Le constat est le même en écoutant la Troisième Symphonie de Schubert par laquelle se poursuivait ce programme un peu hétéroclite. Même si l’effectif était réduit (trois contrebasses) et la lecture vive et rapide, à aucun moment les interprètes ne parvenaient à rendre cette musique, composée par un homme de 18 ans, intéressante. De plus, l’Orchestre national sonnait ici un peu prosaïque, les bois sans vrai charme et les trompettes, ici à palettes, peu précises, voire parfois exagérément intrusives. La belle énergie voulue et diffusée par le chef tourne finalement un peu à vide, les voix secondaires des cordes disparaissent et la musique ne parvient pas à s’installer. Dommage!
En seconde partie, place à Rossini et à son Stabat Mater. Ici aussi l’interprétation de James Gaffigan est rapide et musclée, plus Verdi que Rossini, et déçoit. On y perçoit les mêmes limites que dans Schubert: les équilibres sont précaires, les cuivres sonnent lourd (notamment dans le numéro 3), voire parfois imprécis, et dans les tutti, le son est opaque, faisant perdre toute lisibilité à l’orchestration pourtant raffinée de Rossini.
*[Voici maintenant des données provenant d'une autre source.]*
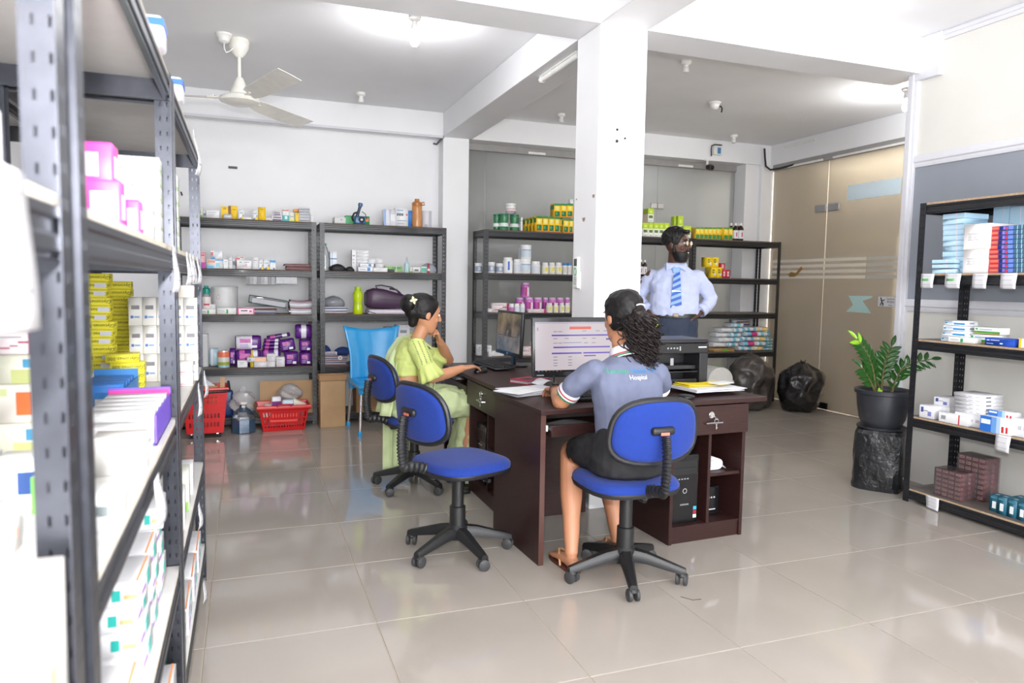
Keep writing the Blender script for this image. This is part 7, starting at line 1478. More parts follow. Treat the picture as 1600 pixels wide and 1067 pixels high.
def hand(b, T, side, curl=(.35, .45, .3), spread=.06, s=1.0, thumb=(.75, .62, -.22)):
    S_ = T @ Matrix.Scale(s, 4)
    trunk(b, [(0, -.02, 0, .024, .017)], 4) if False else None
    R_ = []
    for y, w, h in ((-.03, .024, .019), (0, .026, .018), (.03, .036, .017), (.06, .040, .0145), (.085, .039, .012), (.095, .034, .008)):
        R_.append([(w*math.cos(a), y, h*math.sin(a)) for a in [2*PI*j/16 for j in range(16)]])
    b.loft(R_[::-1], 0, S_)
    for i, (x, L) in enumerate(((.029, .070), (.0098, .078), (-.0096, .073), (-.028, .057))):
        x *= side; p = Vector((x, .082, 0)); d = Vector((x*spread*14, 1, 0)).normalized(); pts = [p]; a = 0
        for k, f in enumerate((.45, .30, .25)):
            a += curl[k]*(1+.08*i); q = Vector((d.x*math.cos(a), d.y*math.cos(a), -math.sin(a))); p = p+q*L*f; pts.append(p.copy())
        b.tube([Vector((x*.85, .055, 0))]+pts+[pts[-1]+(pts[-1]-pts[-2]).normalized()*.004], [.009, .0088, .0082, .0076, .0064, .003], 10, 0, S_)
    t0 = Vector((side*.024, .012, -.004)); d = Vector((side*thumb[0], thumb[1], thumb[2])).normalized(); d2 = Vector((side*thumb[0]*.45, thumb[1]*1.25, thumb[2]*1.5)).normalized()
    b.tube([t0-d*.01, t0+d*.024, t0+d*.05, t0+d*.05+d2*.024, t0+d*.05+d2*.030], [.011, .0125, .0098, .0082, .004], 10, 0, S_)
def skinned(b, name, mat, parent, vox=.0045, smooth=4, disp=0, dscale=.06, fac=.5):
    o = b.build(name, mat, parent, smooth=False)
    m = o.modifiers.new('r', 'REMESH'); m.mode = 'VOXEL'; m.voxel_size = vox; m.use_smooth_shade = True
    if smooth: s = o.modifiers.new('s', 'SMOOTH'); s.factor = fac; s.iterations = smooth
    if disp:
        tx = bpy.data.textures.new('folds', 'CLOUDS'); tx.noise_scale = dscale; tx.noise_depth = 1
        d = o.modifiers.new('d', 'DISPLACE'); d.texture = tx; d.strength = disp; d.mid_level = .5; d.texture_coords = 'LOCAL'
        s = o.modifiers.new('s2', 'SMOOTH'); s.factor = .4; s.iterations = 2
    dg = bpy.context.evaluated_depsgraph_get(); me = bpy.data.meshes.new_from_object(o.evaluated_get(dg)); o.modifiers.clear(); old = o.data; o.data = me; me.name = name; bpy.data.meshes.remove(old)
    if not me.materials: me.materials.append(mat)
    me.polygons.foreach_set('use_smooth', [True]*len(me.polygons)); return o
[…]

Le quatuor de solistes est quant à lui inégal: la soprano Patricia Ciofi n’a pas de médium, le ténor Paolo Fanale est lumineux mais couvert par l’orchestre (au moins depuis le premier balcon) et semble moins inspiré qu’avec Jesús Lopez Cobos en septembre 2015 alors que la basse Nahuel Di Pierro possède un magnifique timbre et que son chant est raffiné et précis. Quant à la mezzo Roxana Constantinescu, la voix est belle et homogène mais elle est plus à l’opéra, comme sa robe riche en paillettes le laissait craindre, qu’à l’église... Et quelle drôle d’idée de faire chanter le passage a cappella «Quando corpus», généralement dévolu au chœur, par le quatuor de solistes qui, après un début instable, parvient à se rétablir mais sans éviter de mettre à mal l’intonation à la toute fin. Le Chœur de Radio France, préparé par le futur chef de chœur du Deutsche Oper de Berlin, Jeremy Bines, est en place mais manque de nuances, parfois de texte (notamment dans le 1) et ne parvient pas à maintenir une polyphonie audible dans les forte.
Un concert au programme bizarre, à la réalisation décevante et même pas sauvé par la redécouverte d’une pièce longtemps perdue, mais somme toute mineure, de Stravinsky. Quelle déception!